I honestly believe that the reason many of these Evangelical leaders devote considerable time and effort to criticizing and maligning LDS Christianity is because they view it as a threat. Based on both anecdotal evidence and statements made by some Evangelical pastors, it appears that more Evangelicals convert to the LDS Church, at least in the United States, than members of any other faith. With spiritual leaders like Jeffress and Fischer, it’s not hard to understand why.

Like most Mormons, I don’t really care what Evangelicals think of our theology. I don’t believe that they are the arbiters of who is a Christian, and bigoted pastors like Jeffress and Fischer come across to Mormons as presumptuous, self-anointed blowhards. When they call down hellfire upon the heads of Jews, Mormons, and most of the world’s people unless they accept Evangelicalism’s Jesus, Mormons find it hard to take them seriously. We simply don’t care enough about their doctrines to respond in kind.

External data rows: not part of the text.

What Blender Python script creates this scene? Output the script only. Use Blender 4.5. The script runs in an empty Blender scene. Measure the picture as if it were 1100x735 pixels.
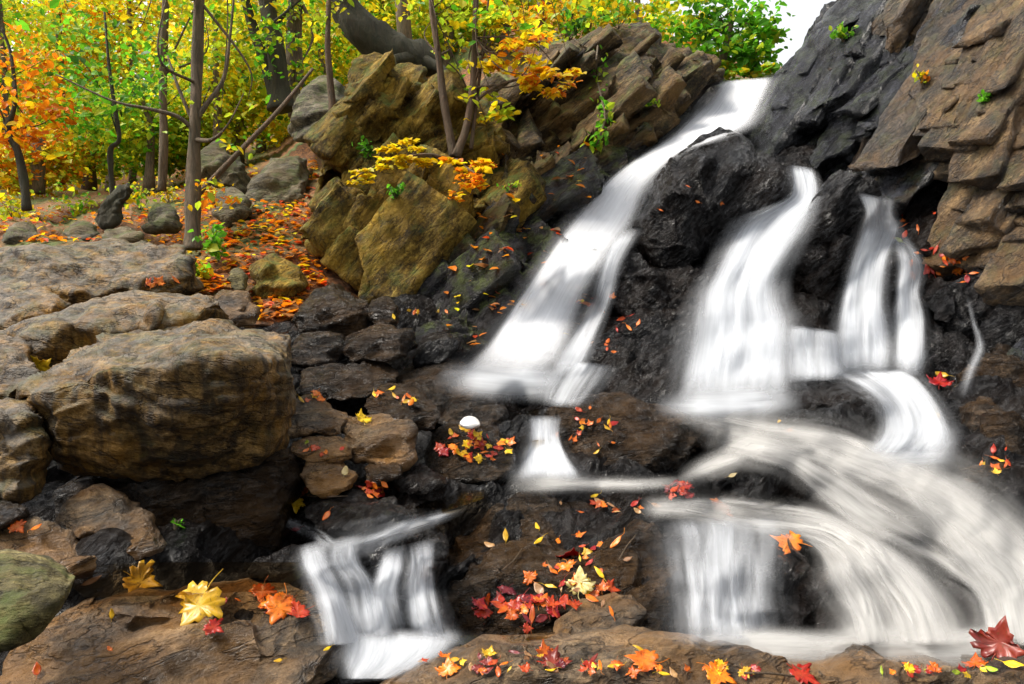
import bpy, math, random
import numpy as np
from mathutils import Vector, Matrix, Quaternion
from mathutils.bvhtree import BVHTree
from mathutils.geometry import delaunay_2d_cdt

# ---------------------------------------------------------------- camera, light, exposure
S = bpy.context.scene
COL = S.collection
CAM_Z = 1.5
F = 28.0 / 36.0 * 1100.0           # focal length in photo pixels
PITCH = math.radians(6.5)
cam_d = bpy.data.cameras.new('camera'); cam = bpy.data.objects.new('camera', cam_d); COL.objects.link(cam)
cam_d.lens = 28; cam_d.sensor_width = 36; cam_d.clip_start = 0.05; cam_d.clip_end = 600
cam.location = (0, 0, CAM_Z); cam.rotation_euler = (math.pi / 2 - PITCH, 0, 0)
S.camera = cam
SUN_EL, SUN_AZ = math.radians(57), math.radians(-84)    # azimuth clockwise from +Y (view direction)
W = bpy.data.worlds.new('World'); S.world = W; W.use_nodes = True
nt = W.node_tree; bg = nt.nodes['Background']
sky = nt.nodes.new('ShaderNodeTexSky'); sky.sky_type = 'NISHITA'; sky.sun_disc = False
sky.sun_elevation = SUN_EL; sky.sun_rotation = SUN_AZ; sky.air_density = 1.0; sky.dust_density = 4.0; sky.ozone_density = 1.0
hs = nt.nodes.new('ShaderNodeHueSaturation'); hs.inputs['Saturation'].default_value = 0.12; hs.inputs['Value'].default_value = 1.0
nt.links.new(sky.outputs[0], hs.inputs['Color']); nt.links.new(hs.outputs[0], bg.inputs['Color'])
bg.inputs['Strength'].default_value = 0.10
sun_d = bpy.data.lights.new('sun', 'SUN'); sun = bpy.data.objects.new('sun', sun_d); COL.objects.link(sun)
sun_d.energy = 1.5; sun_d.angle = math.radians(18); sun_d.color = (1.0, 0.92, 0.80)
sdir = Vector((math.sin(SUN_AZ) * math.cos(SUN_EL), math.cos(SUN_AZ) * math.cos(SUN_EL), math.sin(SUN_EL)))
sun.rotation_euler = sdir.to_track_quat('Z', 'Y').to_euler()
S.view_settings.view_transform = 'Standard'; S.view_settings.look = 'None'; S.view_settings.gamma = 1
S.view_settings.use_curve_mapping = False
S.view_settings.exposure = 1.65
S.render.engine = 'CYCLES'
S.cycles.use_denoising = True
S.cycles.transparent_max_bounces = 24
S.cycles.max_bounces = 6; S.cycles.diffuse_bounces = 4; S.cycles.glossy_bounces = 3; S.cycles.transmission_bounces = 5
S.cycles.caustics_reflective = False; S.cycles.caustics_refractive = False
S.cycles.sample_clamp_indirect = 6

rng = np.random.default_rng(7)
R = random.Random(11)

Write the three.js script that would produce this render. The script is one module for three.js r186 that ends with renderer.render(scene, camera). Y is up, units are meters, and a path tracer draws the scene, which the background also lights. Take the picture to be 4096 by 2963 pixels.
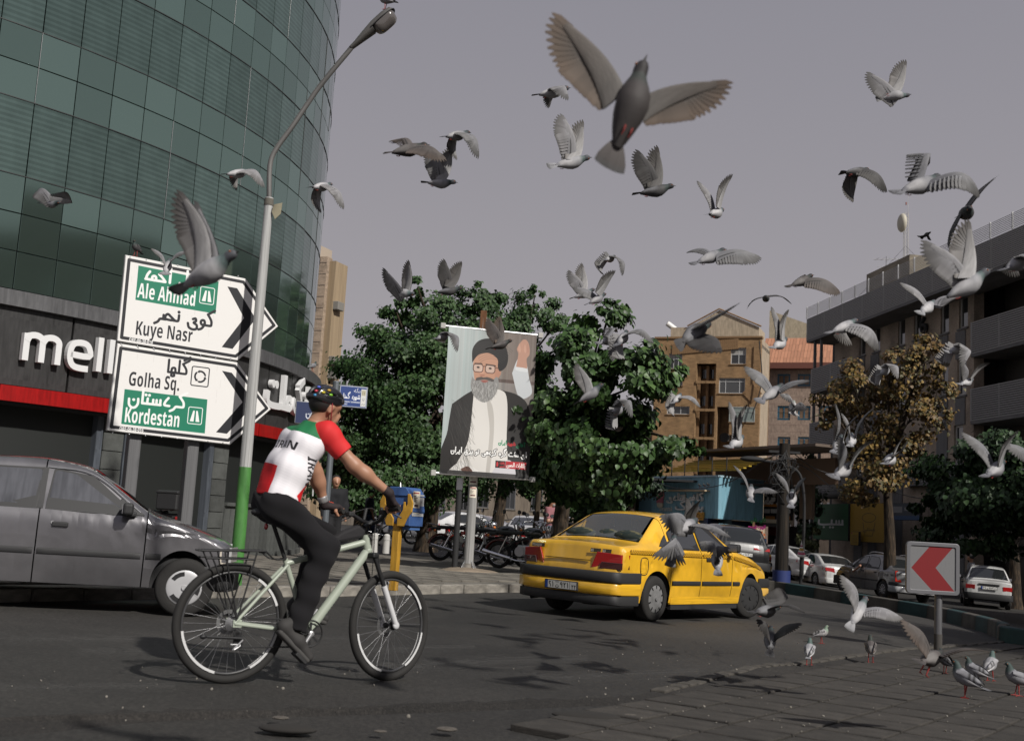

However, I do think that our friends in the Evangelical community could do a little more to emphasize similarities in our belief systems rather than differences, especially when speaking to fellow Evangelicals. Hugh Hewitt, a prominent Evangelical talk show host and attorney, is very friendly to Mormons and has built many bridges to the LDS community. It was therefore a little painful to hear him remind listeners during an interview earlier this year with an LDS apostle that he had previously told another apostle “we don’t agree on anything theologically.” How about the Ten Commandments? The Bible as scripture? Support for Jews? Belief in God? Belief in the divinity of Jesus Christ? God’s Grace? Charity? To me, it was as if a Conservative rabbi, prior to interviewing an Orthodox colleague on the radio, had inserted the disclaimer that they didn’t agree on anything. I’m willing to bet that if Hugh Hewitt and the apostle had written down all of the religious principles that they believed in, at least 90% would have matched. 

This is a free country, and Evangelicals are free to apply whatever religious litmus test they want to politicians seeking their votes. If they don’t want to vote for Mormons, that’s fine. I would have no problem voting for a candidate of a different faith if he or she shared my values. However, I do take comfort that, from an LDS perspective, pastors who preach intolerance are directing their remarks to both main divisions of the House of Israel, Jews and Mormons. There is no doubt in my mind who will ultimately prevail.